A delineare i contorni e gli intrecci del clamoroso errore giudiziario che ha investito il capitano di artiglieria Alfred Dreyfus, condannato nel 1894 per tradimento e riabilitato nel 1906 al termine di una tormentata serie di passaggi processuali, sociali e politici, è stato Matteo Caputo: «L’ingiusta condanna dell’ufficiale ebreo-alsaziano fece da detonatore ad avvenimenti di importanza epocale per la società occidentale: accelerò la separazione fra Stato e Chiesa in Francia e la diffusione dell’antisemitismo in forma moderna. Non solo: anche grazie al celebre J’accuse di Emile Zola, segnò l’avvento della figura dell’intellettuale impegnato e l’emersione del quarto potere, perché il caso costituì la prima grande battaglia politico-giudiziaria condotta attraverso i mezzi di comunicazione».
Marisa Verna ha proseguito sottolineando i tòpos della letteratura di quel periodo in Francia: un ebreo che pensa solo al denaro, vive nel proprio clan e, soprattutto, è disumanizzato. «L’ebreo è un robot aculturale, nella migliore delle ipotesi è un usuraio come negli scritti di Balzac o dello stesso Zola, prima del 1896». La storia degli ebrei nella Francia di fine XIX secolo era infatti scissa fra quelli assimilati e non: e Dreyfus appartenne senza dubbio ai primi. La docente di Letteratura francese ha poi concentrato il proprio intervento sull’opera di Marcel Proust, nella quale la vicenda di Dreyfus viene descritta in tutta la sua complessità, senza che al lettore sia possibile collocare la posizione ideologica dell’autore, che pure fu un convinto “dreyfusardo”. Tale era infatti per Proust la missione della letteratura: permettere al lettore di conoscere il reale e di porsi domande su di esso, senza che l’arte ne fornisse di preconfezionate.
I molteplici profili giuridici della vicenda sono stati illuminati dall’avvocato Danovi, che ha messo in risalto i tempi rapidissimi delle fasi processuali dell’affaire, stridenti con le lungaggini odierne, ma anche con il sistema di garanzie del processo accusatorio. L’avvocato ha tracciato un excursus sull’elevato profilo deontologico dei difensori di Dreyfus durante un’istruttoria inficiata da gravi scorrettezze da parte dei funzionari dell’esercito francese. «In questo processo - ha sottolineato Danovi - ci troviamo di fronte a un rovesciamento del principio costituzionale della “presunzione di non colpevolezza”», che ha reso necessaria «la coraggiosa testimonianza di altissimo valore morale e civile di autori come Zola, capace di trasformare una questione giudiziaria in un caso etico prima ancora che politico». «I capri espiatori – ha concluso Danovi - costellano la storia dell’umanità: Giordano Bruno, Giovanna d’Arco, Galileo, Sacco e Vanzetti, etc. Non ci si deve stupire che sia avvenuto il caso Dreyfus, ma che ciclicamente tali vicende si ripetano in modo tragicamente analogo».
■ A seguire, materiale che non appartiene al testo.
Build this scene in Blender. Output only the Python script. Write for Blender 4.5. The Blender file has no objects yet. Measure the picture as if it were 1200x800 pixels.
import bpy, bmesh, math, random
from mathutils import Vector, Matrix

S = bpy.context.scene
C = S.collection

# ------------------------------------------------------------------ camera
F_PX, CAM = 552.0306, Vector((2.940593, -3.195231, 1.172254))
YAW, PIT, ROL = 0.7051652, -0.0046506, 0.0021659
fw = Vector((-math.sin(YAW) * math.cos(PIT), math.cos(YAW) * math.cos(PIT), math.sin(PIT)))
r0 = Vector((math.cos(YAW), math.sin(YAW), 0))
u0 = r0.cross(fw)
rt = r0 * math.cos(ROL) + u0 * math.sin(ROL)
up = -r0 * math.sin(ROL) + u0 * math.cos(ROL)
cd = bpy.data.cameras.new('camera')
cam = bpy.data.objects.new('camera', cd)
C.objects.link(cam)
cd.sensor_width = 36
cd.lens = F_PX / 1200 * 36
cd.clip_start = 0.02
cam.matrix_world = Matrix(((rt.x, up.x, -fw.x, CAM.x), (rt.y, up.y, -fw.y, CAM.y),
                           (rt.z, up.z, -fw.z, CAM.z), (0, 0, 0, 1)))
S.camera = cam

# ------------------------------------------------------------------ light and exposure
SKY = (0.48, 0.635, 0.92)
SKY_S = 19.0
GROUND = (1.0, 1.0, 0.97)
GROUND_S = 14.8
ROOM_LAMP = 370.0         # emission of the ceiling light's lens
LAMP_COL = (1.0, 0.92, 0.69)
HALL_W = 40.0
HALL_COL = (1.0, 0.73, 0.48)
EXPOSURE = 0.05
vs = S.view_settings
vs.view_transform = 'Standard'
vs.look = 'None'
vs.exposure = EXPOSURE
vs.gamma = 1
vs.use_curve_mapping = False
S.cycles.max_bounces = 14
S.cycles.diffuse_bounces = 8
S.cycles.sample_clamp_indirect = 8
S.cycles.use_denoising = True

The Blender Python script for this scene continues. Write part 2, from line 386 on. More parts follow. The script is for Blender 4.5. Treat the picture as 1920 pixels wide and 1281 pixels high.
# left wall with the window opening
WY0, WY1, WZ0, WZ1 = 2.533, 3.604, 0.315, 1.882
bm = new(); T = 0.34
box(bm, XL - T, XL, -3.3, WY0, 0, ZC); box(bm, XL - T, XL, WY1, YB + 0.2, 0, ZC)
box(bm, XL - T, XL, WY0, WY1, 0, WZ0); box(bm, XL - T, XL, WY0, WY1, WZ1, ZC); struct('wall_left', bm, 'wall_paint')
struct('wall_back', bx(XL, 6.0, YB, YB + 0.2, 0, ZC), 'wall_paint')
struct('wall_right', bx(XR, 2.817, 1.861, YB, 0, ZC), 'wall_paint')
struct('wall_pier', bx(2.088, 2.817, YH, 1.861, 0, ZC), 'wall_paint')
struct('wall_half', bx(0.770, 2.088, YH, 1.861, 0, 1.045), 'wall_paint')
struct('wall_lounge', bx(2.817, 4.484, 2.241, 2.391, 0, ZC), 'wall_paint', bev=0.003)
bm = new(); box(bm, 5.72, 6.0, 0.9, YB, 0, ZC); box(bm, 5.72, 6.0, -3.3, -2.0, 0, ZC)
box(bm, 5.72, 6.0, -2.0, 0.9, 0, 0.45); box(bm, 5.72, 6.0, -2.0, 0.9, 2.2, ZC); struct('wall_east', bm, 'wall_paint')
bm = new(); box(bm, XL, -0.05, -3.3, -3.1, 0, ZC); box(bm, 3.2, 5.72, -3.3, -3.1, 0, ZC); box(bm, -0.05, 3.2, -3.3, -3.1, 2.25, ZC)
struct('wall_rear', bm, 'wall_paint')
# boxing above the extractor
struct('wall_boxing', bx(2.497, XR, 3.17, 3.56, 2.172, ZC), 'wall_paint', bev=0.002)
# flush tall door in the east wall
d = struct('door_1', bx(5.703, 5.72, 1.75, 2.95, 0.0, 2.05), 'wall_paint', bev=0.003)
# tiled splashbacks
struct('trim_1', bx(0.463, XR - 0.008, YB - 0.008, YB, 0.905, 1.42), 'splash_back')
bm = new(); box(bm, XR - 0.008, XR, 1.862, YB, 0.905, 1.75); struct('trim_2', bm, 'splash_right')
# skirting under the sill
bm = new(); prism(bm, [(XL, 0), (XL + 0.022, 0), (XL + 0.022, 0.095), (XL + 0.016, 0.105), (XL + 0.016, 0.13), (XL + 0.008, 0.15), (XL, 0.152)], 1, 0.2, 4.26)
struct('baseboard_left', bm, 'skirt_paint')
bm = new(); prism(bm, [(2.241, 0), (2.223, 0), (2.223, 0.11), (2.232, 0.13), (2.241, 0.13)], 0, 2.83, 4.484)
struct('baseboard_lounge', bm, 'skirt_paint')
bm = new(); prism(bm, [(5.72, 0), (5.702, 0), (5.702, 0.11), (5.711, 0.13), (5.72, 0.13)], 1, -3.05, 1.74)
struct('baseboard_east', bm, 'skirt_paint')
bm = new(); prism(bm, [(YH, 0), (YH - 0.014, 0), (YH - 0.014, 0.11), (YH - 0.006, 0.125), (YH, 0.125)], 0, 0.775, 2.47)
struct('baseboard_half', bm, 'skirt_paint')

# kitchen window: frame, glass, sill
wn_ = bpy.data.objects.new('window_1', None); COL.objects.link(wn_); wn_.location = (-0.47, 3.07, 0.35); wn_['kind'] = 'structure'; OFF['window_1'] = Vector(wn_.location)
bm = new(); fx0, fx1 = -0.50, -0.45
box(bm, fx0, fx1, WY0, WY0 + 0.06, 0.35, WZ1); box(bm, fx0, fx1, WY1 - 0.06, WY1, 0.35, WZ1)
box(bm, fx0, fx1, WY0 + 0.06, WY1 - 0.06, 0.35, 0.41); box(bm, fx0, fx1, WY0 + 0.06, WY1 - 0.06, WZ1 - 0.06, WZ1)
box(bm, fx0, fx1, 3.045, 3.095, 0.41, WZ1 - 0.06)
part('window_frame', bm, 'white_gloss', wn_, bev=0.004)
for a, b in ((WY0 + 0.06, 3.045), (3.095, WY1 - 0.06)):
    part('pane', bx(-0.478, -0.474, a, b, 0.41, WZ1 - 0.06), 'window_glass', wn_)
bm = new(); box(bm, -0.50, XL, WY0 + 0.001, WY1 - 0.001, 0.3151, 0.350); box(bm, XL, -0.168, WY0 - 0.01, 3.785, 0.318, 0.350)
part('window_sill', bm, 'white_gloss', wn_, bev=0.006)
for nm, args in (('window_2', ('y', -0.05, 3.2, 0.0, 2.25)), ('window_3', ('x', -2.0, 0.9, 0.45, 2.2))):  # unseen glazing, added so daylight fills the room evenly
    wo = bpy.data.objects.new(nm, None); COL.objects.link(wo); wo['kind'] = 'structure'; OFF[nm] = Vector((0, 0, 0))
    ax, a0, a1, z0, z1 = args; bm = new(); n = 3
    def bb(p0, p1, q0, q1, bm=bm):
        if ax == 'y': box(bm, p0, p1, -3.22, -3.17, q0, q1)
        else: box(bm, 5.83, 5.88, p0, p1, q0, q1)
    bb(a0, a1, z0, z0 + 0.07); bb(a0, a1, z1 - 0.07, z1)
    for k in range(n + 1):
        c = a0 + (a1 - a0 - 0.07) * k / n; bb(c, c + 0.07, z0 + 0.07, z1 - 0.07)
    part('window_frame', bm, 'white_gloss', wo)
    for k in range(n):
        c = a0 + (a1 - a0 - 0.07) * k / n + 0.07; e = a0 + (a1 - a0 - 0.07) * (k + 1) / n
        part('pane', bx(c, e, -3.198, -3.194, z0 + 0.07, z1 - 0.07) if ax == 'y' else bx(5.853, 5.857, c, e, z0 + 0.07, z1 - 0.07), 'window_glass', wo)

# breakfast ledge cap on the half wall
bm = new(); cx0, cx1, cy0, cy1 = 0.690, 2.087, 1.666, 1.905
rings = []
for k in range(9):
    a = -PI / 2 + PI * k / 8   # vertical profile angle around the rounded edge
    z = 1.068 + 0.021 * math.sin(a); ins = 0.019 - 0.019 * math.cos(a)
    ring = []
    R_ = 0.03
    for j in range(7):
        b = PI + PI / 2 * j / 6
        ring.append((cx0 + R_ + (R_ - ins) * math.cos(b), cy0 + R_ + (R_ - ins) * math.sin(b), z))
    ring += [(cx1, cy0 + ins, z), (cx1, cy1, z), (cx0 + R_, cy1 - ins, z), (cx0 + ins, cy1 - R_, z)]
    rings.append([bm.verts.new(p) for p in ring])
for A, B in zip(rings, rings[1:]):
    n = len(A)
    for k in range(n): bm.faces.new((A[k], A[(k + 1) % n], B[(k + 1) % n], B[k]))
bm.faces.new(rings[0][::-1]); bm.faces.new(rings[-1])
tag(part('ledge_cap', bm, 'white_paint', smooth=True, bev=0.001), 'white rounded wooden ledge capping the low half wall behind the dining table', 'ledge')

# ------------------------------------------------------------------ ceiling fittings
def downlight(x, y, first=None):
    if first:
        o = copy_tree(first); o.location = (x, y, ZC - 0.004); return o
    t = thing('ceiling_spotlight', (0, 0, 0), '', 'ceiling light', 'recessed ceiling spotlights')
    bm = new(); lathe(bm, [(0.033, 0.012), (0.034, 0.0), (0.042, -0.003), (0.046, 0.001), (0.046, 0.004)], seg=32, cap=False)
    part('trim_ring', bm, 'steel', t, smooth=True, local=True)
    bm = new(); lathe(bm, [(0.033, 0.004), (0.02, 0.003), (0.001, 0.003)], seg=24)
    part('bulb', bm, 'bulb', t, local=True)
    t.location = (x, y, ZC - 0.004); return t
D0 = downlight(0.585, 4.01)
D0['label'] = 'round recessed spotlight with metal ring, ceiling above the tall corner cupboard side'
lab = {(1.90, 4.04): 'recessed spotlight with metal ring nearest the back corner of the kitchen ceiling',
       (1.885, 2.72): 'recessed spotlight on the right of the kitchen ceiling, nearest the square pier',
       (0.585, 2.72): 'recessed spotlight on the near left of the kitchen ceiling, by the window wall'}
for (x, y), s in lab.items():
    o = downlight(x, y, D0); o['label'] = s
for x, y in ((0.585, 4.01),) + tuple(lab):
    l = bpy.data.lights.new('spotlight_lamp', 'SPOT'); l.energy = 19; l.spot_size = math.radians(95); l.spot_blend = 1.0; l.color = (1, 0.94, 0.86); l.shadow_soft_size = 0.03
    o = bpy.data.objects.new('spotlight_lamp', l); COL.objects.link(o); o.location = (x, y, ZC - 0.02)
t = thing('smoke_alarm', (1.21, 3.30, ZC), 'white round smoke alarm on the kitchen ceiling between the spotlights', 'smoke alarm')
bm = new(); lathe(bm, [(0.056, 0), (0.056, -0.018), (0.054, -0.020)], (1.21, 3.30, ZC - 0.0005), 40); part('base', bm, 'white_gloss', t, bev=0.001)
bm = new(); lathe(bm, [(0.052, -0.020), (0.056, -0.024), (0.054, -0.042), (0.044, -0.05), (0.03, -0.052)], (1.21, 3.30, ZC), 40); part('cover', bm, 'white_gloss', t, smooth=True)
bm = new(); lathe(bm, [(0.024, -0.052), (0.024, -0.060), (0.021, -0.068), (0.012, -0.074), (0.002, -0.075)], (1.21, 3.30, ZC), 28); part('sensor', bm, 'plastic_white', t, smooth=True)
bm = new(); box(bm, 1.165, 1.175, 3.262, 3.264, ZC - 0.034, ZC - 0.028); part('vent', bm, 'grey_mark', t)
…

L’insegnamento che può essere tratto dall’Affaire Dreyfus riguarda la necessità di non sottrarsi al dovere morale di perseguire la verità e la giustizia in ogni campo del vivere. Gabrio Forti, citando l’insegnamento del suo maestro, il professor Federico Stella, ha osservato come, al cospetto del disfacimento della società civile e delle istituzioni, l’unico rimedio sembri essere il riappropriarsi di un’etica personale contraria ai pregiudizi e attenta alla testarda sostanza dei fatti.